• [Task prompt]
Provide only the number of lines in the listing that contain the string "picture".

□ □ □ □ □

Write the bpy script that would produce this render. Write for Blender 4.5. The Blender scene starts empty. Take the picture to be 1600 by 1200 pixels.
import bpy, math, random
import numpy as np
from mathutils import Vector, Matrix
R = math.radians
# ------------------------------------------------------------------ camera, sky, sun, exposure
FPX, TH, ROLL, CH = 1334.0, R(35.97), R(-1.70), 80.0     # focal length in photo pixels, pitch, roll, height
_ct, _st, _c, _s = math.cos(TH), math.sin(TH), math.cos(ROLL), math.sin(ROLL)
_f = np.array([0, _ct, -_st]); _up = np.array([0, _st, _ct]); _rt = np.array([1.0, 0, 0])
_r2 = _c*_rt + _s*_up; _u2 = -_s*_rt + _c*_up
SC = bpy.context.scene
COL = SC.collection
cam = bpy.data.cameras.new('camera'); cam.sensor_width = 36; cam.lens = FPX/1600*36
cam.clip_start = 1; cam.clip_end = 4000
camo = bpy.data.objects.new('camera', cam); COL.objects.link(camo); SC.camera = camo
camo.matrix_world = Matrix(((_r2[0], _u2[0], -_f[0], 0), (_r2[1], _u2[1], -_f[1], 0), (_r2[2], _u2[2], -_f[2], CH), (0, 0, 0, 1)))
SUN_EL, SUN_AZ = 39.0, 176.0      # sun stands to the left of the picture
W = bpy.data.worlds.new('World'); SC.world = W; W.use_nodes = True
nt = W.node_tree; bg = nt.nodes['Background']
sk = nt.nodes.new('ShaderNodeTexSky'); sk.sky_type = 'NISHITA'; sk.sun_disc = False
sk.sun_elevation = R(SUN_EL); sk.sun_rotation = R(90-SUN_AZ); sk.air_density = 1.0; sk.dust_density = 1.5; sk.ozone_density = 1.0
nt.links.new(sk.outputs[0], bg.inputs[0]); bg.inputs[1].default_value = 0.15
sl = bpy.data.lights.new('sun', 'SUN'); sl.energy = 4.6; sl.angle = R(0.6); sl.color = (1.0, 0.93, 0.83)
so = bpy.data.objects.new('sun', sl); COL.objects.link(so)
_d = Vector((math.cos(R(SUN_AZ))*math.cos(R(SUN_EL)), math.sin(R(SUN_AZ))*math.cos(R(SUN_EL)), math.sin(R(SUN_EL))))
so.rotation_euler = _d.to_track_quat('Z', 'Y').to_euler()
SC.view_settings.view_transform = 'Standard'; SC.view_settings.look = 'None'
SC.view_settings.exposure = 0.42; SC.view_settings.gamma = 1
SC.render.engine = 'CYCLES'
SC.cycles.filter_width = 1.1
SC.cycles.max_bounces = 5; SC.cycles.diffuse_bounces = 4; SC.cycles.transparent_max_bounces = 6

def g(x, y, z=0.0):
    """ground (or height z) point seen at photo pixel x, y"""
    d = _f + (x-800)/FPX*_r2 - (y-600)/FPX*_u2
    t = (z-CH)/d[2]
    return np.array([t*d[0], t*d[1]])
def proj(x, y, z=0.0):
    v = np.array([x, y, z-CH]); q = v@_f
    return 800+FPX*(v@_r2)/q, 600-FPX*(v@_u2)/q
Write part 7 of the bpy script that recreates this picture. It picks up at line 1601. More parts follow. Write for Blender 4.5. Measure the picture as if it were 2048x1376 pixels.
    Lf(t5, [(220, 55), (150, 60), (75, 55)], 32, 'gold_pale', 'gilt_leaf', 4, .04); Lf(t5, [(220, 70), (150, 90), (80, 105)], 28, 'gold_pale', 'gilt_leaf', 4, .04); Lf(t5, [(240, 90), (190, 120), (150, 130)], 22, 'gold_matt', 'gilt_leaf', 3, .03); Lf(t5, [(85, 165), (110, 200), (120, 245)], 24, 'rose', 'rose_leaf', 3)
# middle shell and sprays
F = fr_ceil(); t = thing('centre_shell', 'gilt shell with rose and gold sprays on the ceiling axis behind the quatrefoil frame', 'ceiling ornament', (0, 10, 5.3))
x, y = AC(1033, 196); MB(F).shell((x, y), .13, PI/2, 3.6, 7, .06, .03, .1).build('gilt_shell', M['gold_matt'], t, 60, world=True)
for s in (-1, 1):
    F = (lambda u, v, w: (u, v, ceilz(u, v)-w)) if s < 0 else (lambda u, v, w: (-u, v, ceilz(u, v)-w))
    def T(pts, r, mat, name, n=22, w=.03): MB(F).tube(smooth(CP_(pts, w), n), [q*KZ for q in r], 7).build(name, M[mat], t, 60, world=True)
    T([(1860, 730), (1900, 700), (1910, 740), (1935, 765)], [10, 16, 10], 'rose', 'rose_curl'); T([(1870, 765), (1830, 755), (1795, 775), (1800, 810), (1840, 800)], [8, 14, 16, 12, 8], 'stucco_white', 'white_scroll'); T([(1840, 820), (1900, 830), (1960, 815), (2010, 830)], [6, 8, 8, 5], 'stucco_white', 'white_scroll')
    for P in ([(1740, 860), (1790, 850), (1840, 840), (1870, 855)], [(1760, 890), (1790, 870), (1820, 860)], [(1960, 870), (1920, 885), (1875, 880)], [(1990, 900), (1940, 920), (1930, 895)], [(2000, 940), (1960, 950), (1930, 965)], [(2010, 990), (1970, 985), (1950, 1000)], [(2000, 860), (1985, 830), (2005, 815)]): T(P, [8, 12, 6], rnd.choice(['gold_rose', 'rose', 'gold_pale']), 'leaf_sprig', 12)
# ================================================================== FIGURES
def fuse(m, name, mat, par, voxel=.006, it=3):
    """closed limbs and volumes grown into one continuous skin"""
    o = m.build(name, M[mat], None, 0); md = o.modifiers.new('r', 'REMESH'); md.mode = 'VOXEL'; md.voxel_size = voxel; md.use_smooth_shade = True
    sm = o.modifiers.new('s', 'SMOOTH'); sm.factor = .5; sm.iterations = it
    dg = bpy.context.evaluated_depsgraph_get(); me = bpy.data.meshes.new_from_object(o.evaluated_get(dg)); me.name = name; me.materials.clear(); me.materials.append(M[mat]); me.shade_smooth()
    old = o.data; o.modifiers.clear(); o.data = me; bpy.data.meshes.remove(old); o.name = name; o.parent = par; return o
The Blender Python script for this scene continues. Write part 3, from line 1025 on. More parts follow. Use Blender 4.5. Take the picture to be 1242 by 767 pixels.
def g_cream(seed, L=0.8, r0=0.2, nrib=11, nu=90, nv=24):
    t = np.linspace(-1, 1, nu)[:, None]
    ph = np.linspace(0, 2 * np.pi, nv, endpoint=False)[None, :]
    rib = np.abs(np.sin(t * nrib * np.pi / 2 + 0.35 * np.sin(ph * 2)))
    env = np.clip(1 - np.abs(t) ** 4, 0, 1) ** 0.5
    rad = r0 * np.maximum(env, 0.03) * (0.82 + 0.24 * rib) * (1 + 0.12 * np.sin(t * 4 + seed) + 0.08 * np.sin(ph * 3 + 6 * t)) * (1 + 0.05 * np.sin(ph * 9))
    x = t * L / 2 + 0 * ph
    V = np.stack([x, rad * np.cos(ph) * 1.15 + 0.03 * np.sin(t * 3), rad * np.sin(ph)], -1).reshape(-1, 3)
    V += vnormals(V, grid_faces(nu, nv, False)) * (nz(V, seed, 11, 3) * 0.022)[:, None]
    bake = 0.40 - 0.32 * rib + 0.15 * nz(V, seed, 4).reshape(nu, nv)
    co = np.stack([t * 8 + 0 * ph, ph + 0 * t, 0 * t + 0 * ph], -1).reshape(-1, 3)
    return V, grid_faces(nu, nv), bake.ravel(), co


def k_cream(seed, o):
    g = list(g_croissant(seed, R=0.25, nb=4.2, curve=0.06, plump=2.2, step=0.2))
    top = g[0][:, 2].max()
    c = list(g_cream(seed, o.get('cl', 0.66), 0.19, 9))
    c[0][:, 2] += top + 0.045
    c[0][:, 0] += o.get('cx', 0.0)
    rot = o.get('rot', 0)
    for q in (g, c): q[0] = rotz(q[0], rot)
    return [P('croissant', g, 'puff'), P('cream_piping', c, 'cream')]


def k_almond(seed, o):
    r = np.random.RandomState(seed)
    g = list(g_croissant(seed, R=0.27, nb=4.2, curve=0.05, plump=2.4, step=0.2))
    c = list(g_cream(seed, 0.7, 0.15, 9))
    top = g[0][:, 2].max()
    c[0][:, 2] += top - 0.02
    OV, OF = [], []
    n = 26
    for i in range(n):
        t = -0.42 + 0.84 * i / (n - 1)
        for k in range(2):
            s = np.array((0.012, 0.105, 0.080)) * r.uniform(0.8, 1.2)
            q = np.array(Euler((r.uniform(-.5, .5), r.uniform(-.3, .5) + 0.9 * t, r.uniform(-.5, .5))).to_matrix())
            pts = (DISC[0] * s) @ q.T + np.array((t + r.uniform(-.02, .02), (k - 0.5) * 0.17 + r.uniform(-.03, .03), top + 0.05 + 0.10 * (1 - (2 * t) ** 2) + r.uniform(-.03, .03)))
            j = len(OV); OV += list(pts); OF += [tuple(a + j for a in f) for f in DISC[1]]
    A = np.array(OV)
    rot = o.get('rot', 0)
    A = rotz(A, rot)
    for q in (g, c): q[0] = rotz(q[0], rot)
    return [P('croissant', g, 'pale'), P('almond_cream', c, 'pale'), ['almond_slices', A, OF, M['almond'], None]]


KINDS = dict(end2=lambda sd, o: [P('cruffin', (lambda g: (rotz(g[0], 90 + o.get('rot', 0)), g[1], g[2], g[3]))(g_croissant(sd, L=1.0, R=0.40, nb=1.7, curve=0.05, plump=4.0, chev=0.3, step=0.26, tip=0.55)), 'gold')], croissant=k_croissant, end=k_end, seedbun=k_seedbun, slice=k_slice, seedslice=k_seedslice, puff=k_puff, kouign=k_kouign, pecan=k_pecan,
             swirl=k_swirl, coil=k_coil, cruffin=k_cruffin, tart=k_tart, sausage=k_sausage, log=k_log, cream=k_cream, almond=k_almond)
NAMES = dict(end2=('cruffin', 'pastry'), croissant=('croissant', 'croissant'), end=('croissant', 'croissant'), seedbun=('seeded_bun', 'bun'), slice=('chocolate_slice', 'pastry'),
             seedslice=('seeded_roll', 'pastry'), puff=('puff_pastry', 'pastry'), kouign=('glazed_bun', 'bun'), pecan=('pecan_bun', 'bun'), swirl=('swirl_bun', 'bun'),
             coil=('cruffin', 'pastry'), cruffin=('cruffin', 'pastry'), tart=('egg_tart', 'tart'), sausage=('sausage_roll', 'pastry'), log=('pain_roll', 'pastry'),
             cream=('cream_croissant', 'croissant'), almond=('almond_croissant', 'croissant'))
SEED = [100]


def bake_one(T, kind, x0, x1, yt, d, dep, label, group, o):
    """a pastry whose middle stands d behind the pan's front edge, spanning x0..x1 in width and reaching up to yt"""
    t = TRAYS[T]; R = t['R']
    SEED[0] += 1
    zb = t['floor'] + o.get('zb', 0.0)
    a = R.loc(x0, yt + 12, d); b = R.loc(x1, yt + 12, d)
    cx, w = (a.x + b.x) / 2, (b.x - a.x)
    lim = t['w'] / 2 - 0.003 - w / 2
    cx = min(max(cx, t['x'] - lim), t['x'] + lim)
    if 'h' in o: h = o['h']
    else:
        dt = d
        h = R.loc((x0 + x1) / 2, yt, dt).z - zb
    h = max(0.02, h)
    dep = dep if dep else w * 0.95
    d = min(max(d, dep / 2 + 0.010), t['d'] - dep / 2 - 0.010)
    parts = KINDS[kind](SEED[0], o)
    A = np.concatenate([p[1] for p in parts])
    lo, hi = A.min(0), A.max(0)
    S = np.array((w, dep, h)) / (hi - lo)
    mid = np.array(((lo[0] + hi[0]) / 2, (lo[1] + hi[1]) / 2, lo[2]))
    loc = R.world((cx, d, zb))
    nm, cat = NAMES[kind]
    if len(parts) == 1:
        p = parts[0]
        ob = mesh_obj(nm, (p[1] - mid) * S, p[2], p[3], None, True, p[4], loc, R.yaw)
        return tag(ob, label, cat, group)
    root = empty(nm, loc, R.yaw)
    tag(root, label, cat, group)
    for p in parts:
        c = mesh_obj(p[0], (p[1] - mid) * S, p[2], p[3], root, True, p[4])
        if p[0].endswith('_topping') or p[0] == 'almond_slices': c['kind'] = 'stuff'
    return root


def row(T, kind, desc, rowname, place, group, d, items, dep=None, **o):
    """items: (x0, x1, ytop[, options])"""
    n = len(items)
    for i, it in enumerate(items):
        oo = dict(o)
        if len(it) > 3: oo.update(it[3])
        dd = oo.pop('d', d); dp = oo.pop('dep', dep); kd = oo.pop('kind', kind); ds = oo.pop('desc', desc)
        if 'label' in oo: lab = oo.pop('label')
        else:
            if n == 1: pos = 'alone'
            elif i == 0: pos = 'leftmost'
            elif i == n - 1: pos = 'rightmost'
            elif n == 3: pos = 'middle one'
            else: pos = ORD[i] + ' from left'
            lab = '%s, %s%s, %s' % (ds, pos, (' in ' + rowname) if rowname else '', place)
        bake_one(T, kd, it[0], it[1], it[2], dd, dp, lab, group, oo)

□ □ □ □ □

• [Problem solution]
4